Surging costs during the period offset revenue gains for the airline, which is owned by the Gokongwei family’s JG Summit Holdings.
Passenger revenues for the year rose 8.7 percent to P54.26 billion.
Cebu Air said the gain came as fares increased 5.8 percent to an average ticket price of P2,676 and as passenger volume grew 2.7 percent to 20.3 million in 2018.
Cargo revenues went up 19.3 percent to P5.5 billion while ancillary revenues were also up 6.4 percent to P14.36 billion.
Overall expenses were up 15.8 percent to P67.1 billion.
“The increase was mostly due to the rise in fuel prices in 2018 coupled with the weakening of the Philippine peso against the US dollar,” Cebu Air said.
It noted that flying expenses alone went up 25.4 percent to almost P30 billion as jet fuel costs shot up by 29.8 percent.

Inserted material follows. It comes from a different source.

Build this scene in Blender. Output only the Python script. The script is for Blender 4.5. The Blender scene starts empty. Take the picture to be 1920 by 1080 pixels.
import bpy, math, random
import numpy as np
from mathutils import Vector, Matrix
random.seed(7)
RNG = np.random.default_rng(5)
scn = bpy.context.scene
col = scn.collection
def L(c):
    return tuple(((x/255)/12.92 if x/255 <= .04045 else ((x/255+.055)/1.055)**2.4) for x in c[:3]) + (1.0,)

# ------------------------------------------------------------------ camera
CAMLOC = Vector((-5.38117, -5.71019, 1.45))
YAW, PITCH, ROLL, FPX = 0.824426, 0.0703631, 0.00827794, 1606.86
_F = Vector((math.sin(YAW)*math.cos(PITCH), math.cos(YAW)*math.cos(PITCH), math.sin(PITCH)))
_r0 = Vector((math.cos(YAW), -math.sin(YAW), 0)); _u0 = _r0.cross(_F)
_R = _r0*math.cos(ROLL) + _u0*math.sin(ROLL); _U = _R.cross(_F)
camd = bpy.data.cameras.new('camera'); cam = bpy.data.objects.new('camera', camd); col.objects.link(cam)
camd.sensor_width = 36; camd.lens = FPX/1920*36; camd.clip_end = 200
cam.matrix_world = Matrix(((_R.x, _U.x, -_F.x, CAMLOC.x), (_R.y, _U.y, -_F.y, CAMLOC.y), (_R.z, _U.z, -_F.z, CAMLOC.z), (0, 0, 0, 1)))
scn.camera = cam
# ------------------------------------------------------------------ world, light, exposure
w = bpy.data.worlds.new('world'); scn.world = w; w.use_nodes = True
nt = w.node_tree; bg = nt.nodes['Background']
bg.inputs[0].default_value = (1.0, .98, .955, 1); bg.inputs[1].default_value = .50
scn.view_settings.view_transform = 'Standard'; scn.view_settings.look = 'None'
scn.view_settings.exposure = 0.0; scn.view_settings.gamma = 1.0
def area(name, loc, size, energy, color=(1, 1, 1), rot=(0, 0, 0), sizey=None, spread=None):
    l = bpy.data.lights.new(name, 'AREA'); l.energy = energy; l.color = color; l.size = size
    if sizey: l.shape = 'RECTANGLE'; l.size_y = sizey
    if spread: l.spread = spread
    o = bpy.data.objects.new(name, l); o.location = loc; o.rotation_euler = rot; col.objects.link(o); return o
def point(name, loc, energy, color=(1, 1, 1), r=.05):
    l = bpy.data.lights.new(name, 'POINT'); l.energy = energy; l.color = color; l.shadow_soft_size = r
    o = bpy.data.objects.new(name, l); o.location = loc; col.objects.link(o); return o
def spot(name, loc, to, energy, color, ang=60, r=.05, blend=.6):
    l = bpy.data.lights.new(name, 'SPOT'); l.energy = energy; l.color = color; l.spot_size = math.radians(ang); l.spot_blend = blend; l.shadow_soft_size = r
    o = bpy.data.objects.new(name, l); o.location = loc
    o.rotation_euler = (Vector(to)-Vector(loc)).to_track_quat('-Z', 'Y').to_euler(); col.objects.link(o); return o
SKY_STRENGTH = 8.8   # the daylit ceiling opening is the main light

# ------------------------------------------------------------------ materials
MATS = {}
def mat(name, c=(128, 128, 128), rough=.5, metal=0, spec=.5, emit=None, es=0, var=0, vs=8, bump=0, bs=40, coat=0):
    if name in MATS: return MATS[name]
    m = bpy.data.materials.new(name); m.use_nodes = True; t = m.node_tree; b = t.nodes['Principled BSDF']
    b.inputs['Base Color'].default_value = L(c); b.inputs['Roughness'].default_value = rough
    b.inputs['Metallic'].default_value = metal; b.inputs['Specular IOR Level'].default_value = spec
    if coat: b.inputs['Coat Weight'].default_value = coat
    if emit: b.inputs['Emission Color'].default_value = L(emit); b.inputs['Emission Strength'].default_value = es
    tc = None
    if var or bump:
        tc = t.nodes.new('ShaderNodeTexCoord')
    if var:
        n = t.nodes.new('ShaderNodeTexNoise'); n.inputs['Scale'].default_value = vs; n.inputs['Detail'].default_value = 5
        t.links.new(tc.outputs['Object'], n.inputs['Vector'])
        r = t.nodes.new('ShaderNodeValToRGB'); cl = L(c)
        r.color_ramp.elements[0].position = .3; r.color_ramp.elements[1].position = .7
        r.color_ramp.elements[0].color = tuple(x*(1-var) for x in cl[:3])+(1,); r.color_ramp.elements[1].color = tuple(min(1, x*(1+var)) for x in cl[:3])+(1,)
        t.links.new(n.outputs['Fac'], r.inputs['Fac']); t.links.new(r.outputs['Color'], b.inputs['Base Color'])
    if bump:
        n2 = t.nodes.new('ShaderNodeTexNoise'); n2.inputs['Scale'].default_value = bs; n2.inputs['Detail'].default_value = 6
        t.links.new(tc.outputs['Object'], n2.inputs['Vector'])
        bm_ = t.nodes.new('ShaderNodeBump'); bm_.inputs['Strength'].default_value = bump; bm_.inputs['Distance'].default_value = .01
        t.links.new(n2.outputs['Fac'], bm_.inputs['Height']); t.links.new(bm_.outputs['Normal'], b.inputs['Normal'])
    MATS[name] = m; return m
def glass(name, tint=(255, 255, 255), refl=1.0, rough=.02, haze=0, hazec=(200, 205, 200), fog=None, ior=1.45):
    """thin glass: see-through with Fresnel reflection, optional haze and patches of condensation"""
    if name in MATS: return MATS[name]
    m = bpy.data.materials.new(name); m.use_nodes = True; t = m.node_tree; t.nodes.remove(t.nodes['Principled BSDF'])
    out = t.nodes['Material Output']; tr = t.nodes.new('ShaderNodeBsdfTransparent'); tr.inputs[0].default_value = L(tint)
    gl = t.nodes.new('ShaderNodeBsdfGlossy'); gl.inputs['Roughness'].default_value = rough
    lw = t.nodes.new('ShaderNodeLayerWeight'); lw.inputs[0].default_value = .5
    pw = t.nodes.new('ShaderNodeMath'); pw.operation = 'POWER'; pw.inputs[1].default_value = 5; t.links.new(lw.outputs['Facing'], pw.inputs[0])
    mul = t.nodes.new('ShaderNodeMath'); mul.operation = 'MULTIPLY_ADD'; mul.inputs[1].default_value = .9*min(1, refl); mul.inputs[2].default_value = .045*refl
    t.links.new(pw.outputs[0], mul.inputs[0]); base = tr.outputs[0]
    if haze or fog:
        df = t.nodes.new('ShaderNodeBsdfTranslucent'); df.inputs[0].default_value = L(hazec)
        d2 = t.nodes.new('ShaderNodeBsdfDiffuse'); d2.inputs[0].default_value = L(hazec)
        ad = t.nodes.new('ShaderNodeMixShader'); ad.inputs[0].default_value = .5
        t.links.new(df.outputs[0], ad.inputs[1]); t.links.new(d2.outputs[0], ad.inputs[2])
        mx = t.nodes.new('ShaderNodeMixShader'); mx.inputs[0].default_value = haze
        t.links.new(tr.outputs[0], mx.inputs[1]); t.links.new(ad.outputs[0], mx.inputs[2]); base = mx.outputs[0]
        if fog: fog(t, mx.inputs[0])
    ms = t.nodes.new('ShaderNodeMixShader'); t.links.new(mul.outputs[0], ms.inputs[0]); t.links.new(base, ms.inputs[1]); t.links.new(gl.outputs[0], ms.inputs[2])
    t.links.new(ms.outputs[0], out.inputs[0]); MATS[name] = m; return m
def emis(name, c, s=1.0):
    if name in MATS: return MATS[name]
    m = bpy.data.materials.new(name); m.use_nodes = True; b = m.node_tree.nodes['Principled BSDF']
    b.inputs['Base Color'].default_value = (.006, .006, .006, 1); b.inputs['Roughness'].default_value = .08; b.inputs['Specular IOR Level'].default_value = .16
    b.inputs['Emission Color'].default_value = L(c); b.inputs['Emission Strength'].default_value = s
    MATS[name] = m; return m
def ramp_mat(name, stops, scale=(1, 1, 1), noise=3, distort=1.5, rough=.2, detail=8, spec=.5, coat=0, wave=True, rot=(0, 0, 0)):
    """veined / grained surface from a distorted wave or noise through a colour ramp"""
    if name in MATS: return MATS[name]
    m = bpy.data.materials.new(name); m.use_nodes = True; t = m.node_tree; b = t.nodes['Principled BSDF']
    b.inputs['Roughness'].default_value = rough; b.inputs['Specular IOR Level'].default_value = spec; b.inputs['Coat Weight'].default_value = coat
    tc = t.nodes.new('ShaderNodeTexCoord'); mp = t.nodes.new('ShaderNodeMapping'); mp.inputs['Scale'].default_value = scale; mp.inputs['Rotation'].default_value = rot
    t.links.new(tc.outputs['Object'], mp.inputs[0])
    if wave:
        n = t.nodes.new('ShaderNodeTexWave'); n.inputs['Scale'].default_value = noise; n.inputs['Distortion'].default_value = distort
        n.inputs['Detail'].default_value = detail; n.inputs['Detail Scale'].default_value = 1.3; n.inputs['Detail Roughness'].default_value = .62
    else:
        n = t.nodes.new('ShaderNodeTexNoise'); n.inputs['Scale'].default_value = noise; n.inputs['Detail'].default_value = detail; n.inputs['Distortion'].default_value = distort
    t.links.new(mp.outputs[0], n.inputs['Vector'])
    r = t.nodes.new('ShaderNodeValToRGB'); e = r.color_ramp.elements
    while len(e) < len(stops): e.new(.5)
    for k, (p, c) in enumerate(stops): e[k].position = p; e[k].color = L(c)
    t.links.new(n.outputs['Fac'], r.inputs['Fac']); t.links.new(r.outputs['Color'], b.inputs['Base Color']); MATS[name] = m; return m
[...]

The depreciation of the local currency amplified those effects, the budget airline said.
Similarly, foreign exchange losses hit P1.63 billion while interest expenses rose almost 48 percent to P2.1 billion.
With oil prices easing from recent highs in 2018, analysts and industry executives expect better earnings prospects for the commercial aviation industry this year.
Cebu Air ended 2018 with a fleet of 71 planes, comprised of 36 Airbus A320, seven Airbus A321 CEO, eight ATR 72-500, 12 ATR 72-600 and eight Airbus A330 aircraft.
It served 70 local and 38 intentional destinations at the end of 2018 via its hubs in Manila, Cebu, Davao, Clark, Iloilo, Kalibo and Laguindingan.